- **What you will do**
Search the data below for "Blender"; list each line that holds it.
--- Information shown ---
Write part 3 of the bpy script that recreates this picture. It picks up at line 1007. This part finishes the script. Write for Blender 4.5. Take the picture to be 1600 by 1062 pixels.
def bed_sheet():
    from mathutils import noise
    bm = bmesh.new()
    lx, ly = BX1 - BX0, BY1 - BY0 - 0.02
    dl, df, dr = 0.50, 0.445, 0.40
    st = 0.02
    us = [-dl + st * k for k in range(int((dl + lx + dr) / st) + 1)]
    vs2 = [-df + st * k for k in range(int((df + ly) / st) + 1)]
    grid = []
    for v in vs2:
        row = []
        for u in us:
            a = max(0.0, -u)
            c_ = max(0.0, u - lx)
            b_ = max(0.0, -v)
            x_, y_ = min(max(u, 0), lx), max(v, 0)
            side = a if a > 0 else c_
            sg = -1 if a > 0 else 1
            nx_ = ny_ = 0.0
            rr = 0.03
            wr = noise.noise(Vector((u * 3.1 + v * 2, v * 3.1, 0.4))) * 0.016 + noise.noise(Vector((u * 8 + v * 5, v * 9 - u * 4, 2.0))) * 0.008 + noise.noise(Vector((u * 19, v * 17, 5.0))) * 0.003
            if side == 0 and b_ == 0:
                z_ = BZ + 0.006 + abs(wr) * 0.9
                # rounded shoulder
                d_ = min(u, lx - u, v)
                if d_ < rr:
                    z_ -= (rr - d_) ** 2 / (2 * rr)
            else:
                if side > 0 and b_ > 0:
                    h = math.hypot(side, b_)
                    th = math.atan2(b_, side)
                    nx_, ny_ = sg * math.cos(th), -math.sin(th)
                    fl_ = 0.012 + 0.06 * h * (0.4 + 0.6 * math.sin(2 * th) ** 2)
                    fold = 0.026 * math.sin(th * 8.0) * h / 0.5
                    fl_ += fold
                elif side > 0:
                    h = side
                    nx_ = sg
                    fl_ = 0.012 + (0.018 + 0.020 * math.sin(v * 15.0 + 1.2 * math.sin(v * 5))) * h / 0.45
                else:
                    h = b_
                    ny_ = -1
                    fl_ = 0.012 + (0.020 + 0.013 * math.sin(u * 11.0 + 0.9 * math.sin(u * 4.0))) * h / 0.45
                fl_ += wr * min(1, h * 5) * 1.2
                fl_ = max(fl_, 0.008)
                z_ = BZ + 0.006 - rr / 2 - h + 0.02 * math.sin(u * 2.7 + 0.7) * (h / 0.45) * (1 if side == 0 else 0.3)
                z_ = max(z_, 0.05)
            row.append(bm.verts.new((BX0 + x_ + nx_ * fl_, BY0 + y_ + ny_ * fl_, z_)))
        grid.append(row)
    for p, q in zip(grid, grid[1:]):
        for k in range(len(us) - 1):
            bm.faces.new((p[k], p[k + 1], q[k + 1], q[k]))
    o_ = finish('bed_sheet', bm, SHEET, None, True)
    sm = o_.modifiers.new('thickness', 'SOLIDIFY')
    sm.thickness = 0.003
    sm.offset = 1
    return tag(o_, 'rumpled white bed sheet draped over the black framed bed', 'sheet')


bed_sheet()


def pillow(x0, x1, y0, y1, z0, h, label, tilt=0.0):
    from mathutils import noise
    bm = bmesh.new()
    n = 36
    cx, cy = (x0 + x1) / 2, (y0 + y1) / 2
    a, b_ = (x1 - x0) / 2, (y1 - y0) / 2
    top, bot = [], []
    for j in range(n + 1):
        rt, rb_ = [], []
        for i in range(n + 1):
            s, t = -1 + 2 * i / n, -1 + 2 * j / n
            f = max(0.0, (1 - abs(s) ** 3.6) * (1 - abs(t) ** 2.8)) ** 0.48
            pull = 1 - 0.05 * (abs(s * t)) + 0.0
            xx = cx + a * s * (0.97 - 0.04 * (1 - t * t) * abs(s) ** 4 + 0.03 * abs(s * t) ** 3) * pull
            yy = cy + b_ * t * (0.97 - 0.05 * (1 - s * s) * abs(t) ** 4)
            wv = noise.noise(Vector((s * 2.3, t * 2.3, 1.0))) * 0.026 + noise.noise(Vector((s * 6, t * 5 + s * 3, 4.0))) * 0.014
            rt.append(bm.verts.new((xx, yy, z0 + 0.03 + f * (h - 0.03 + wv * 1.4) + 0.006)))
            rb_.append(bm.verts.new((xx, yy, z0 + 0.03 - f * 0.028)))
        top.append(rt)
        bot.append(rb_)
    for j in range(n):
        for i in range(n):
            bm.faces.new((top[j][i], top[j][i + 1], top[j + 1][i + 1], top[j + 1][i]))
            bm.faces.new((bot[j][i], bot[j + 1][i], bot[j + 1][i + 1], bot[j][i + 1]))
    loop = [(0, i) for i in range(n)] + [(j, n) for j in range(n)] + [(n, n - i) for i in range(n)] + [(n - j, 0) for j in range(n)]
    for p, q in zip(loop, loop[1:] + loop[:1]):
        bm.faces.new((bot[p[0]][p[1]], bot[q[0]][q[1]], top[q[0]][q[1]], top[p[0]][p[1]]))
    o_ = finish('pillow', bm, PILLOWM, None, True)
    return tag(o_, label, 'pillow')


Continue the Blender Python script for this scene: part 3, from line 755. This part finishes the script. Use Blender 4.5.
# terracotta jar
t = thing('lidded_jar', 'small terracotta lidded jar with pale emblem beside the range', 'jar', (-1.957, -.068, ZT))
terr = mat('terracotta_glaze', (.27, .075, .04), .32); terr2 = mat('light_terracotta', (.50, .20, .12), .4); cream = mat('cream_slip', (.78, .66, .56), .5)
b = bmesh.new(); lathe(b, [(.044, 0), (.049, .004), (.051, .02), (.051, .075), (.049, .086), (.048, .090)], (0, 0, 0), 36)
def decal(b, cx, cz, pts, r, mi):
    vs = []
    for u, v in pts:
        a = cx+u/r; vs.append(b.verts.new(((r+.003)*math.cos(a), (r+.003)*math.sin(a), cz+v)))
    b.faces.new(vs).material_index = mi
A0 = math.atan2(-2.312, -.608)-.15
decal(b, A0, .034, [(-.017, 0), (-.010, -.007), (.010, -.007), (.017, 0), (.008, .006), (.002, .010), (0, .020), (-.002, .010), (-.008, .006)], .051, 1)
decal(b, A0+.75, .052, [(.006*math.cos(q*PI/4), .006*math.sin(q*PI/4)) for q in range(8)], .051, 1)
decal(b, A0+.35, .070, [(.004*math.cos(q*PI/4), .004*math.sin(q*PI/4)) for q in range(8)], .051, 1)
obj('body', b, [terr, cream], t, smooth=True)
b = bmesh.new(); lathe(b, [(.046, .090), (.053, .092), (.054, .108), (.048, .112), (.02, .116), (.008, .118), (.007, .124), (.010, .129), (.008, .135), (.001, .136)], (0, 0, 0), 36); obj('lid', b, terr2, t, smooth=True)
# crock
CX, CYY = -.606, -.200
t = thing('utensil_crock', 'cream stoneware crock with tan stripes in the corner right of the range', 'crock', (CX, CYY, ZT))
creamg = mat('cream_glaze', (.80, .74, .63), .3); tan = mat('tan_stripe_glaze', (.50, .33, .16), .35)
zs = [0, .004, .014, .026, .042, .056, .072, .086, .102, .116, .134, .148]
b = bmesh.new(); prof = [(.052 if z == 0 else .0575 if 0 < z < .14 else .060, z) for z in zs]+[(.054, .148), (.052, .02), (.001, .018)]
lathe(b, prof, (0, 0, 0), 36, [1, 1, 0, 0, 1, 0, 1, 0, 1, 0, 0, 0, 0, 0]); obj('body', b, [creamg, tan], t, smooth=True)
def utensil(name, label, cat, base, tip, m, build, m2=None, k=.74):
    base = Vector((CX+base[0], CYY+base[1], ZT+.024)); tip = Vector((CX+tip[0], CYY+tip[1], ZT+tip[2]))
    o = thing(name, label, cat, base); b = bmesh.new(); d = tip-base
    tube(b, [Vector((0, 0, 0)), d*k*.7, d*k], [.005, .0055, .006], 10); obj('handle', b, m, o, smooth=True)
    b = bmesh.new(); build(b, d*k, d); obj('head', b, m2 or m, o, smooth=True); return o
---
- **Exercise response**
Write part 3 of the bpy script that recreates this picture. It picks up at line 1007. This part finishes the script. Write for Blender 4.5. Take the picture to be 1600 by 1062 pixels.
Continue the Blender Python script for this scene: part 3, from line 755. This part finishes the script. Use Blender 4.5.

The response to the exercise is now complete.